**Instructions to follow:**
Report how many lines below contain the word "Blender". Give only the number.

(Scene modeling code data)
※ ※ ※

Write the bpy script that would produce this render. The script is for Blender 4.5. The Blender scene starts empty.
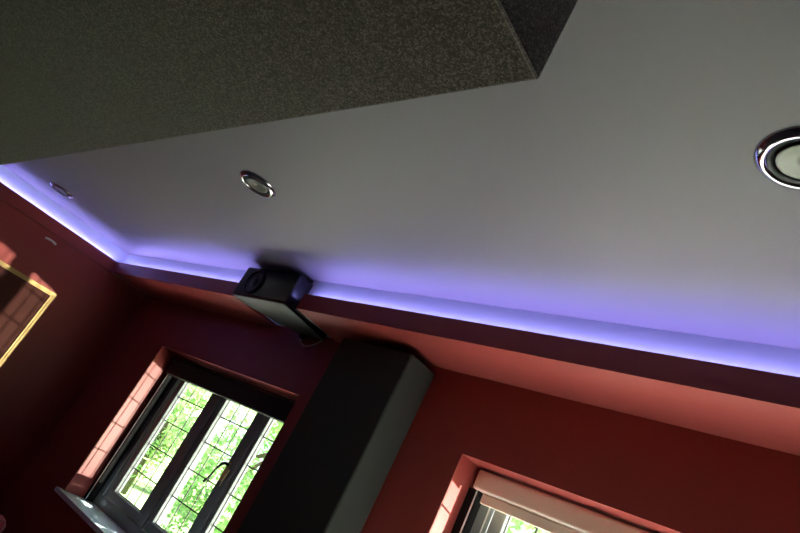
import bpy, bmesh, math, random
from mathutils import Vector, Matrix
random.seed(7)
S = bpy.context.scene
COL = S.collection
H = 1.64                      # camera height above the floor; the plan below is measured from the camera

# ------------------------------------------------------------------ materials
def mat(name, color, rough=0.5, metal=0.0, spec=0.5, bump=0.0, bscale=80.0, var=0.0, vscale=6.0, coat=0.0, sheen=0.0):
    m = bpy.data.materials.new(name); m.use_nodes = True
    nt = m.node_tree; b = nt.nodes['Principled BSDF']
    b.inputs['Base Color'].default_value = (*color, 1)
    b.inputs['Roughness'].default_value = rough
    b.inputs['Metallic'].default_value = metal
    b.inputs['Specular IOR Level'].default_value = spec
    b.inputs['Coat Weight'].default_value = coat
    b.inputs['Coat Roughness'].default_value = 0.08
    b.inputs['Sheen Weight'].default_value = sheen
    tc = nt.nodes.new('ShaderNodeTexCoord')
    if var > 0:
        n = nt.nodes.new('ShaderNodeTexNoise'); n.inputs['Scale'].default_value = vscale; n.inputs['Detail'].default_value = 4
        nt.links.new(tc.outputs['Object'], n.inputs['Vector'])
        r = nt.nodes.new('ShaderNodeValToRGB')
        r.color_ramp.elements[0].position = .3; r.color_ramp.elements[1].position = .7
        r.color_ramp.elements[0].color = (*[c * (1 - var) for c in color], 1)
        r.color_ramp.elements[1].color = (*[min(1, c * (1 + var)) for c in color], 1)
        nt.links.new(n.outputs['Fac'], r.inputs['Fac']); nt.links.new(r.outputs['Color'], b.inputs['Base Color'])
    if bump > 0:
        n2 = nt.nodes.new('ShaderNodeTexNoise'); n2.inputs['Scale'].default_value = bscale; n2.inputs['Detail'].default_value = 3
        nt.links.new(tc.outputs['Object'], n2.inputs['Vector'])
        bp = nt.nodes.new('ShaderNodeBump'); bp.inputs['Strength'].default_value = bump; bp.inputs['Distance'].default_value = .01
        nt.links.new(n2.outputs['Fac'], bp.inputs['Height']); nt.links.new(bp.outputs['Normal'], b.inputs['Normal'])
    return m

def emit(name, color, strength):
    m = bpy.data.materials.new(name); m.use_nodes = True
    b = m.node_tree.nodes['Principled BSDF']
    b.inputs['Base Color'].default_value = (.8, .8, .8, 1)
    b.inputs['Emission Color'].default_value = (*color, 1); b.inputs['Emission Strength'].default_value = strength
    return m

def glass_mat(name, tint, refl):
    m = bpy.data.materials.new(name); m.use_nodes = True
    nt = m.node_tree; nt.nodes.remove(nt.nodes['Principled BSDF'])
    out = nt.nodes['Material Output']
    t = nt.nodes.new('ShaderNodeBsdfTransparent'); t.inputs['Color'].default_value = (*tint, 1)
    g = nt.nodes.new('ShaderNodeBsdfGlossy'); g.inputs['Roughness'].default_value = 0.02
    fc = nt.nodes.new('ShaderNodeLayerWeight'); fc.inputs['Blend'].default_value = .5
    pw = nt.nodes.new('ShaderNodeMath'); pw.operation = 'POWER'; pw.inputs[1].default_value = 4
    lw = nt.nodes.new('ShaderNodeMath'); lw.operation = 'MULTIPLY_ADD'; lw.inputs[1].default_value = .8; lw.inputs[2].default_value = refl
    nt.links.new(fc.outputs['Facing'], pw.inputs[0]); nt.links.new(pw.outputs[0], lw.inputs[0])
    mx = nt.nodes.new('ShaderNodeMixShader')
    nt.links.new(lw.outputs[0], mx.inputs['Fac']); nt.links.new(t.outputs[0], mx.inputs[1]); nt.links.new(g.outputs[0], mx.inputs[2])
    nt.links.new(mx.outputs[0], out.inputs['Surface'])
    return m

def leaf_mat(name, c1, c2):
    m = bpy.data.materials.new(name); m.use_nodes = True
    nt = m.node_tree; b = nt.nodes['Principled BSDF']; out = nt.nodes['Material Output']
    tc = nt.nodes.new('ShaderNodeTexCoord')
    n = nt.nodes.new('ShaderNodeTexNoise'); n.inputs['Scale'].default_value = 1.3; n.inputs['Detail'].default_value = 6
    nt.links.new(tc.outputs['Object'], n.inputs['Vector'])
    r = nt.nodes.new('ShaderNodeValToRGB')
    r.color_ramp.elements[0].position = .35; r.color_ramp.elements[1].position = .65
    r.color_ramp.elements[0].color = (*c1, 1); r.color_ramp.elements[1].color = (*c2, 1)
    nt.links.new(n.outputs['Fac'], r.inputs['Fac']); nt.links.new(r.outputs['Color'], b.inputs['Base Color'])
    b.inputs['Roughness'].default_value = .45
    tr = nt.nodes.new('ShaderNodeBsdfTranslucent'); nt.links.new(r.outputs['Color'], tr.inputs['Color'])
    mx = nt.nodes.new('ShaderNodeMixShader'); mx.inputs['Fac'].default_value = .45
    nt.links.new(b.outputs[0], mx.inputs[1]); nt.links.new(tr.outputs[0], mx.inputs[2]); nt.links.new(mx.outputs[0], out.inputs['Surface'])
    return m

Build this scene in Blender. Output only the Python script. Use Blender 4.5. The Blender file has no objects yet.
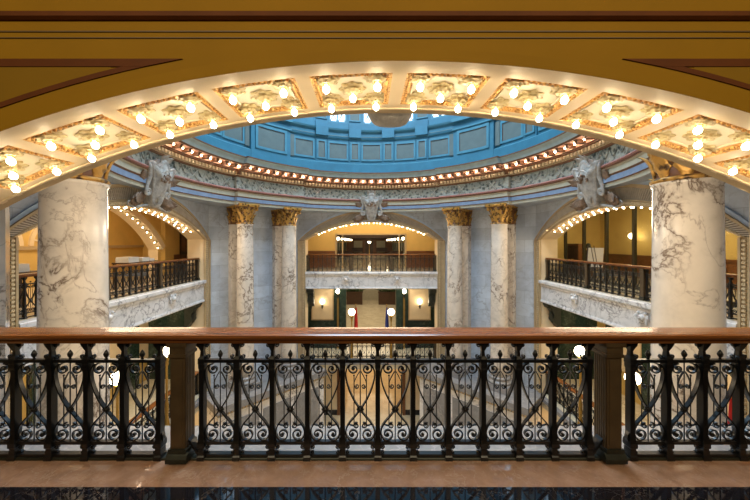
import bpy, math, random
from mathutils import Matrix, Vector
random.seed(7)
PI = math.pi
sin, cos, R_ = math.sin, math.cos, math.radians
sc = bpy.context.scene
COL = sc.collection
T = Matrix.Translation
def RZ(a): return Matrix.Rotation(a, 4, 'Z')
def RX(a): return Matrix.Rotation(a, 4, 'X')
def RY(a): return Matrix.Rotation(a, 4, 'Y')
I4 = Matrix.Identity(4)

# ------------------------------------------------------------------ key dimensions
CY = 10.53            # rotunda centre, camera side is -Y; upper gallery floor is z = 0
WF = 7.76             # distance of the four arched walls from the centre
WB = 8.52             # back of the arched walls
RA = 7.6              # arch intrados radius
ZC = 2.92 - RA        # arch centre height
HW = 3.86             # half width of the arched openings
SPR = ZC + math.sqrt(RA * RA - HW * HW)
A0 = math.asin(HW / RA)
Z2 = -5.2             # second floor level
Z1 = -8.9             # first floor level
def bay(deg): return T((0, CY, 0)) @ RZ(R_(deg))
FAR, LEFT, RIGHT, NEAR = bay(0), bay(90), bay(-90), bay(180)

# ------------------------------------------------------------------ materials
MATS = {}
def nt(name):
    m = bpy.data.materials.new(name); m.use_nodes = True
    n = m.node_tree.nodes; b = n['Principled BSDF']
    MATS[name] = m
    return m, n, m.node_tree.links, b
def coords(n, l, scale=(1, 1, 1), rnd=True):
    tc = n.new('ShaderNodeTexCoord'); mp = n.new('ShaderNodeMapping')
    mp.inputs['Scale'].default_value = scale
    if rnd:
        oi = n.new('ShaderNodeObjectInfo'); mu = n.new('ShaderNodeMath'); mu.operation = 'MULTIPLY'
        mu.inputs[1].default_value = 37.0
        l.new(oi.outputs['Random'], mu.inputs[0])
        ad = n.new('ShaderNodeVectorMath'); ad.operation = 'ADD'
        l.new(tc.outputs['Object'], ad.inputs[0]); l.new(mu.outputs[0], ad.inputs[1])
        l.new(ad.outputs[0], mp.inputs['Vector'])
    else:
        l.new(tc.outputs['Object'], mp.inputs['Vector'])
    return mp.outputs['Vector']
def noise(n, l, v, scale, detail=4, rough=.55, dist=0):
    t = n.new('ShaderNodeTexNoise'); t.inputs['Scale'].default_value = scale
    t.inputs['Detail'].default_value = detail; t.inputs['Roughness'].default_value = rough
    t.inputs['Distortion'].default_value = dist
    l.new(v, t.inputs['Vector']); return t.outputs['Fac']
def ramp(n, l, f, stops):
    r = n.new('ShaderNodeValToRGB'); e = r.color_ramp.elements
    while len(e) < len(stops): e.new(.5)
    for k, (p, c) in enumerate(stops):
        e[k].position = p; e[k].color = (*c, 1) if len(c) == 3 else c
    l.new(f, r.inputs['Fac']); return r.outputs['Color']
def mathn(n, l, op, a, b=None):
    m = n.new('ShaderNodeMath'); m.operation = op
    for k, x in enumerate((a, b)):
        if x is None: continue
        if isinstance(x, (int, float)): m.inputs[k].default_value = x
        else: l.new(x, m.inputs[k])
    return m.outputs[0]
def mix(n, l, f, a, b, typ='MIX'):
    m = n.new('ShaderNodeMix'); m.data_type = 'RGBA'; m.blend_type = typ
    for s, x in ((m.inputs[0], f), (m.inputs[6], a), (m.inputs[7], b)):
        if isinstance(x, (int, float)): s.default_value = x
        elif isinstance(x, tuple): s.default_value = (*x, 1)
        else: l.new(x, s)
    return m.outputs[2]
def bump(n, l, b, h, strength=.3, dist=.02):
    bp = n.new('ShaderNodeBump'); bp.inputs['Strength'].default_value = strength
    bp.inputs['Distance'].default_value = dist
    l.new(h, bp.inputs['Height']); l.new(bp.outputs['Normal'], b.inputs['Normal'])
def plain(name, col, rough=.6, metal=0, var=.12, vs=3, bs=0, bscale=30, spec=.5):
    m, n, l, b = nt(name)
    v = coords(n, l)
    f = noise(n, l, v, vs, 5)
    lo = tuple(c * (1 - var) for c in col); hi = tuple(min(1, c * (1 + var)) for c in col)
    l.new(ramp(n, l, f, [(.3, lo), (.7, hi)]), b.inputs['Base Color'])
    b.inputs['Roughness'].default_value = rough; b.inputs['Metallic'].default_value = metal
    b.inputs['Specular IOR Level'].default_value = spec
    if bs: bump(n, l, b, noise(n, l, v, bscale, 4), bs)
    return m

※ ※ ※

**Answer to this exercise:**
2